▶ **DIRECTIONS**:
Only lines with the string "scene" matter here; gather them from the material below.
== == ==
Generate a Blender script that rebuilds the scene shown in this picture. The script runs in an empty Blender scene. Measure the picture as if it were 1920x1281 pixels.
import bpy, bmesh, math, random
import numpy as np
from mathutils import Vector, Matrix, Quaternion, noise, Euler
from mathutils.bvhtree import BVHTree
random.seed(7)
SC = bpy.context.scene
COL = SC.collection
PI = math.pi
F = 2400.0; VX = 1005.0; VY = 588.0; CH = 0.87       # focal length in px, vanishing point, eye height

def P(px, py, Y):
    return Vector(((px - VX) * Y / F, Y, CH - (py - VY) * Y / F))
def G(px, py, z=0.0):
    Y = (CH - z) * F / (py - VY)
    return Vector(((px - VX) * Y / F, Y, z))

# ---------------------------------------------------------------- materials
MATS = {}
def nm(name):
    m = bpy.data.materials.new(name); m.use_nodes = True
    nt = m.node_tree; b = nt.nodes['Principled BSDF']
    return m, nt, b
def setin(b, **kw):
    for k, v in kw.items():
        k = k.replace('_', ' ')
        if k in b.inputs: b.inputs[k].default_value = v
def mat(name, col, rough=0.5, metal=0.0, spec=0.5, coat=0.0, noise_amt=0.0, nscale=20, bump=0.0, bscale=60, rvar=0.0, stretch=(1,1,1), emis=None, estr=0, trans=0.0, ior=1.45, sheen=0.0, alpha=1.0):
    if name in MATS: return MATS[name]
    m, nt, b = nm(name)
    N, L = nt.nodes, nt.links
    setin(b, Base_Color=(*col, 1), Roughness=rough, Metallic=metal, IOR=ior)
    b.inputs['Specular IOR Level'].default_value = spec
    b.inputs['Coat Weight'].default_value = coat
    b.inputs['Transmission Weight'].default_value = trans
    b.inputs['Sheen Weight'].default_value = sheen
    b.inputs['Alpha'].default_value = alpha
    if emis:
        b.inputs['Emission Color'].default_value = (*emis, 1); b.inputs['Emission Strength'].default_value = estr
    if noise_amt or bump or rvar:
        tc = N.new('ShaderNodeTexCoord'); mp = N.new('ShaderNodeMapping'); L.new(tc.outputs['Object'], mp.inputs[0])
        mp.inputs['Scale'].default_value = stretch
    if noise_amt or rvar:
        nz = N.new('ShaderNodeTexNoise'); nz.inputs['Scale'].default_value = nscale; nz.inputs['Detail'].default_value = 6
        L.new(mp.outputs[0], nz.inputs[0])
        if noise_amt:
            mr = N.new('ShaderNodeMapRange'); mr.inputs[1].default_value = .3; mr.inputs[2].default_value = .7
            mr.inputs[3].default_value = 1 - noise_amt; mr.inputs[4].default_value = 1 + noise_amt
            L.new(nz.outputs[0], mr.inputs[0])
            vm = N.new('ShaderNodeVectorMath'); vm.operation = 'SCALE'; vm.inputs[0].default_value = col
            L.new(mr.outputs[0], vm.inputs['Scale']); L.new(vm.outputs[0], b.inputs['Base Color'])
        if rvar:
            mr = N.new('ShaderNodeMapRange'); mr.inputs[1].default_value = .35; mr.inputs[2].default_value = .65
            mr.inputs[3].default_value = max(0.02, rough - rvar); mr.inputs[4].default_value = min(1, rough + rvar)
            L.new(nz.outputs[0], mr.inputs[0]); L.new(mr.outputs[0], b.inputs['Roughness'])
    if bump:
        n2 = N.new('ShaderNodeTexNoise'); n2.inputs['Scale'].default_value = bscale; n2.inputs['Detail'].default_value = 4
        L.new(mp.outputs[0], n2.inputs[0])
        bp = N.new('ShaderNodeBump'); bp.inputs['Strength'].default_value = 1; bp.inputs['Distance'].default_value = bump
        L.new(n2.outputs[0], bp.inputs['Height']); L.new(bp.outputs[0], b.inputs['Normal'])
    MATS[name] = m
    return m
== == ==
▶ **EXERCISE SOLUTION**:
Generate a Blender script that rebuilds the scene shown in this picture. The script runs in an empty Blender scene. Measure the picture as if it were 1920x1281 pixels.
SC = bpy.context.scene